→ **Task material**
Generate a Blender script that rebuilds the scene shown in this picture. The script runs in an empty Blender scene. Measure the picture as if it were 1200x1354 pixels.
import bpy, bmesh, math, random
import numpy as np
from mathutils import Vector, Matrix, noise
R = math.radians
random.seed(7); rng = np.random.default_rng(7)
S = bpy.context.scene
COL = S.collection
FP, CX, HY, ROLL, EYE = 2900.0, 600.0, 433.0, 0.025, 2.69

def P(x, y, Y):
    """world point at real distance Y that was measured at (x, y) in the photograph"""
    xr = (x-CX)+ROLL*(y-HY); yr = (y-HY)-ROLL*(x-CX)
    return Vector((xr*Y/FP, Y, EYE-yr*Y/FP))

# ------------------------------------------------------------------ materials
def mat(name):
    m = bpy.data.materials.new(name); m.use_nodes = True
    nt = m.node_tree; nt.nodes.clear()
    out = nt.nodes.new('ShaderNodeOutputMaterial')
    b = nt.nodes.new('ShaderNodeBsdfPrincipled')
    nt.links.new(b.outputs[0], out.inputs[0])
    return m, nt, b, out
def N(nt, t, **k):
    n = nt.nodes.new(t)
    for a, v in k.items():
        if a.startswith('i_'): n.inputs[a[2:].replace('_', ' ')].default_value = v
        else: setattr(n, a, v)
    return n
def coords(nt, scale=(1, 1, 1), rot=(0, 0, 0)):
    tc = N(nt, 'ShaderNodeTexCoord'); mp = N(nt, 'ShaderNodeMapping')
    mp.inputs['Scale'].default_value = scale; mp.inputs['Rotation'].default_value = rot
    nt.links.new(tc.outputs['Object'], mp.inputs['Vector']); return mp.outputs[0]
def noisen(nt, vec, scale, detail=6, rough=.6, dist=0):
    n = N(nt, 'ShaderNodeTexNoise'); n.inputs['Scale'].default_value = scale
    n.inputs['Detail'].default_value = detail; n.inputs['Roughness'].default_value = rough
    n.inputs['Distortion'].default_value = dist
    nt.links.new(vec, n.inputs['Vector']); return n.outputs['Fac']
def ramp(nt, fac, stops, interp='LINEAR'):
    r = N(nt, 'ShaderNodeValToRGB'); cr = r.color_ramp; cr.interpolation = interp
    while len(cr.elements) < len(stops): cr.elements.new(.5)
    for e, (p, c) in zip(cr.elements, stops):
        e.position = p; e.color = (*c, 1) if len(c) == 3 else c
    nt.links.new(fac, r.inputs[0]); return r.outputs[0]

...

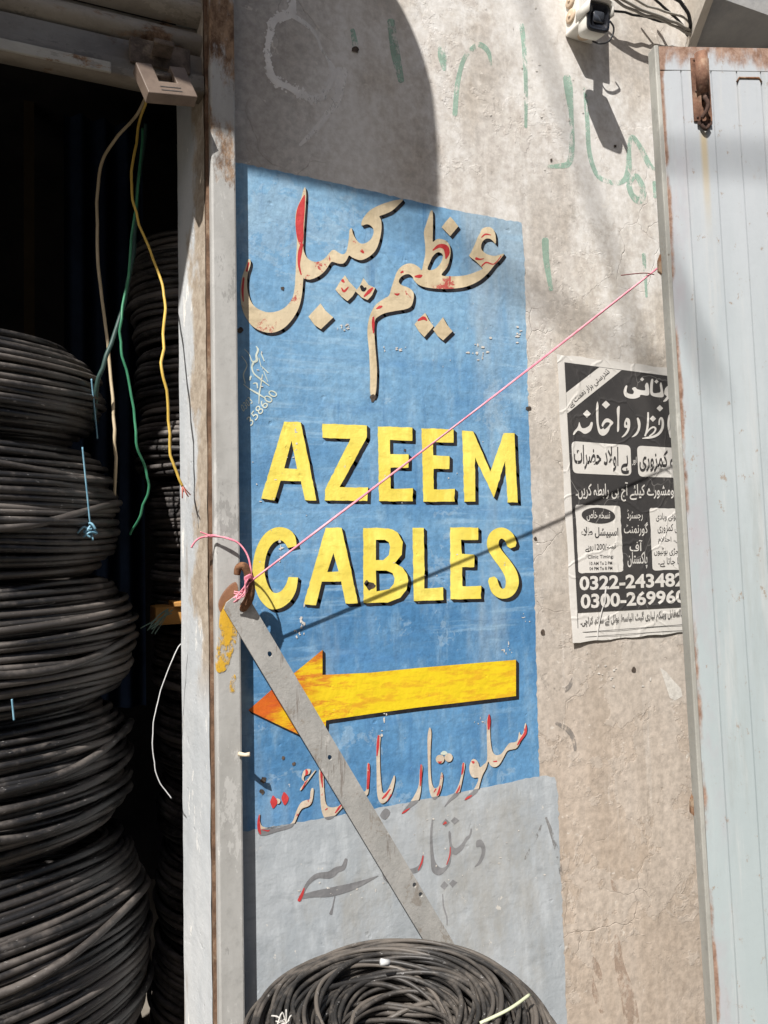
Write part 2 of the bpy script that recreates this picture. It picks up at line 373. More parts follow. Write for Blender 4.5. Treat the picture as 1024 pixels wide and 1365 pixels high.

→ **Set exercise**
Give again, word for word, the lines starting at the line that has "Generate a Blender" and ending at the line that has "FP, CX, HY, ROLL, EYE", with both of those lines included and nothing else.

→ **Expected answer**
Generate a Blender script that rebuilds the scene shown in this picture. The script runs in an empty Blender scene. Measure the picture as if it were 1200x1354 pixels.
import bpy, bmesh, math, random
import numpy as np
from mathutils import Vector, Matrix, noise
R = math.radians
random.seed(7); rng = np.random.default_rng(7)
S = bpy.context.scene
COL = S.collection
FP, CX, HY, ROLL, EYE = 2900.0, 600.0, 433.0, 0.025, 2.69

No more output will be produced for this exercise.